4. Deploy photovoltaics to supplement power. Monocrystalline silicon photovoltaic (PV) modules will boost kilowattage. Although panels compete with environmentally beneficial green roofs atop real estate, there will be several arrays. PV technology will also appear in south-facing walls, cladding, and window shades. A future resource-management association can invest in three-quarter-miles of arrays on nearby I-84. All this will yield more than 10 megawatts of electricity, about 20 percent of the total needed.

5. Turn to wind turbines for energy. Although Portland lacks steady winds, Lloyd Crossing could derive energy savings of about one and a half megawatts per year—and lots of symbolic value—by installing wind turbines on poles. A horizontal-axis turbine with blade diameters up to 18 stories tall can effectively generate energy at low wind speeds. But the most important wind-power source may be outside the district in the wind-rich Columbia Gorge. Lloyd Crossing would meet remaining imported energy needs by buying wind-generated power, an option that now exists through PacifiCorp, the local electric utility, which is headquartered within the district.

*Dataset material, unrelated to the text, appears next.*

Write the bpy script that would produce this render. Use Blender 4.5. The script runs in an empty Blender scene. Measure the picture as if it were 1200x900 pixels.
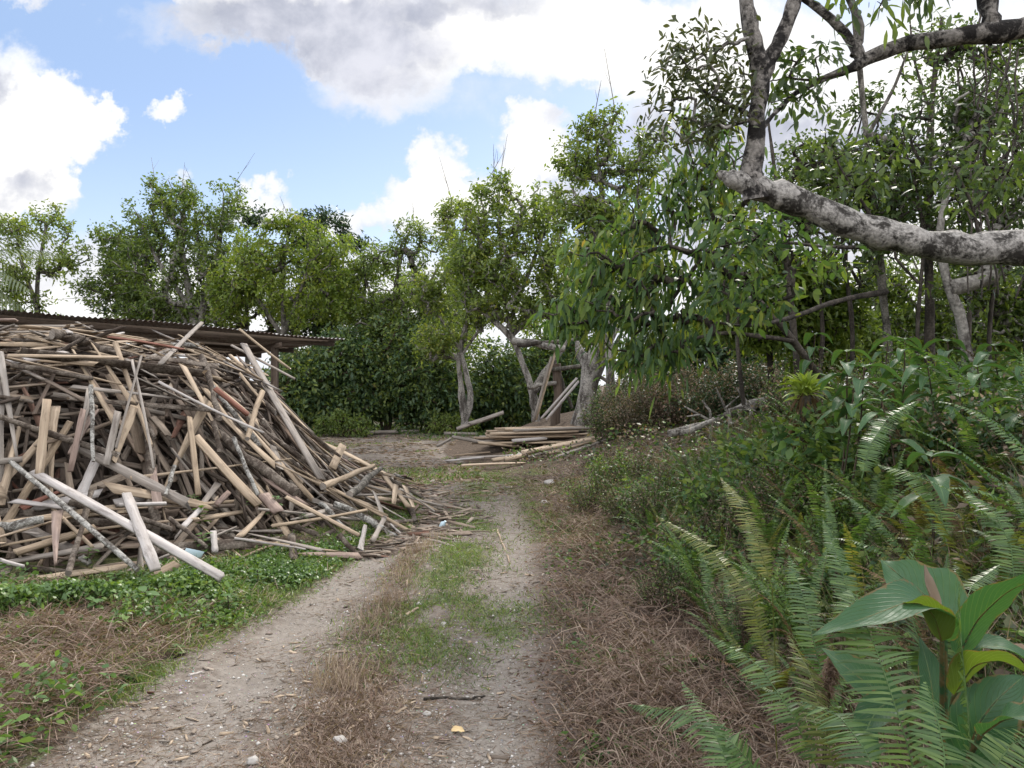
import bpy, math, random
import numpy as np
from mathutils import Vector, Matrix

random.seed(7)
rng = np.random.default_rng(11)
SC = bpy.context.scene
COL = SC.collection
R = math.radians

# ------------------------------------------------------------------ camera, sky, sun, exposure
CAMZ = 1.6
cam_d = bpy.data.cameras.new('camera')
cam_d.sensor_width = 36.0
cam_d.lens = 27.0
cam_d.clip_start = 0.05
cam_d.clip_end = 2000
cam = bpy.data.objects.new('camera', cam_d)
cam.location = (0, 0, CAMZ)
cam.rotation_euler = (R(90), 0, 0)
COL.objects.link(cam)
SC.camera = cam
SC.view_settings.view_transform = 'Standard'
SC.view_settings.look = 'None'
SC.view_settings.gamma = 1
SC.view_settings.use_curve_mapping = False
SC.view_settings.exposure = 0.5

SUN_EL, SUN_AZ = 38.0, 24.0          # degrees above the horizon, degrees right of straight ahead
sun_d = bpy.data.lights.new('sun', 'SUN')
sun_d.energy = 3.1
sun_d.angle = R(10)
sun_d.color = (1.0, 0.93, 0.84)
sun = bpy.data.objects.new('sun', sun_d)
sun.rotation_euler = (R(90 - SUN_EL), 0, R(180 - SUN_AZ))
sun.location = (20, 40, 30)
COL.objects.link(sun)

world = bpy.data.worlds.new('World')
SC.world = world
world.use_nodes = True


class NT:
    """tiny helper round a node tree"""
    def __init__(self, tree):
        self.t = tree
        self.n = tree.nodes
        self.n.clear()

    def node(self, typ, **kw):
        nd = self.n.new(typ)
        for k, v in kw.items():
            setattr(nd, k, v)
        return nd

    def put(self, sock, v):
        if v is None:
            return
        if hasattr(v, 'is_output'):
            self.t.links.new(v, sock)
        elif isinstance(v, (tuple, list)) and len(v) == 3 and sock.type == 'RGBA':
            sock.default_value = (*v, 1)
        else:
            sock.default_value = v

    def math(self, op, a, b=None, c=None, clamp=False):
        nd = self.node('ShaderNodeMath', operation=op, use_clamp=clamp)
        for i, v in enumerate((a, b, c)):
            self.put(nd.inputs[i], v)
        return nd.outputs[0]

    def vmath(self, op, a, b=None):
        nd = self.node('ShaderNodeVectorMath', operation=op)
        self.put(nd.inputs[0], a)
        self.put(nd.inputs[1], b)
        return nd.outputs[0]

    def mix(self, f, a, b, blend='MIX'):
        nd = self.node('ShaderNodeMix', data_type='RGBA', blend_type=blend)
        self.put(nd.inputs[0], f)
        self.put(nd.inputs[6], a)
        self.put(nd.inputs[7], b)
        return nd.outputs[2]

    def noise(self, vec, scale, detail=3, rough=0.5, color=False, dist=0.0):
        nd = self.node('ShaderNodeTexNoise')
        self.put(nd.inputs['Vector'], vec)
        nd.inputs['Scale'].default_value = scale
        nd.inputs['Detail'].default_value = detail
        nd.inputs['Roughness'].default_value = rough
        nd.inputs['Distortion'].default_value = dist
        return nd.outputs['Color' if color else 'Fac']

    def step(self, v, a, b, x=0.0, y=1.0, smooth=True):
        nd = self.node('ShaderNodeMapRange', interpolation_type='SMOOTHSTEP' if smooth else 'LINEAR')
        self.put(nd.inputs[0], v)
        nd.inputs[1].default_value = a
        nd.inputs[2].default_value = b
        nd.inputs[3].default_value = x
        nd.inputs[4].default_value = y
        return nd.outputs[0]

    def ramp(self, v, stops):
        nd = self.node('ShaderNodeValToRGB')
        cr = nd.color_ramp
        while len(cr.elements) < len(stops):
            cr.elements.new(0.5)
        for e, (p, c) in zip(cr.elements, stops):
            e.position = p
            e.color = (*c, 1)
        self.put(nd.inputs[0], v)
        return nd.outputs[0]

    def combine(self, x, y, z=0.0):
        nd = self.node('ShaderNodeCombineXYZ')
        for i, v in enumerate((x, y, z)):
            self.put(nd.inputs[i], v)
        return nd.outputs[0]

    def split(self, v):
        nd = self.node('ShaderNodeSeparateXYZ')
        self.put(nd.inputs[0], v)
        return nd.outputs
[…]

6. Store and share heat in an underground thermal loop. Lloyd Crossing may be the first neighborhood to hook up to a thermal loop—an underground fluid-filled pipe, between two and four feet in diameter, that stores and redistributes heat. The Lloyd District Therm-al System of the future is a two-pipe system with a “hot” (60 degrees Fahrenheit) side and a “cold” (40 degrees Fahrenheit) side. It would recover heat lost in office-exhaust airstreams and deliver it to structures with a continuous need for heat, such as lodging and residential buildings. Pumps, valves, heat-exchange devices, and controls are installed in individual buildings, and the underground system is built on an as-needed basis.

7. Design new buildings to leverage natural forces. Configuring residential towers with 75 percent of windows on south and west elevations for optimal solar access will maximize the potential for daylighting, natural ventilation, and cooling. A computer model will further evaluate the effect of form, height, location, and orientation on solar access and natural ventilation in the neighborhood.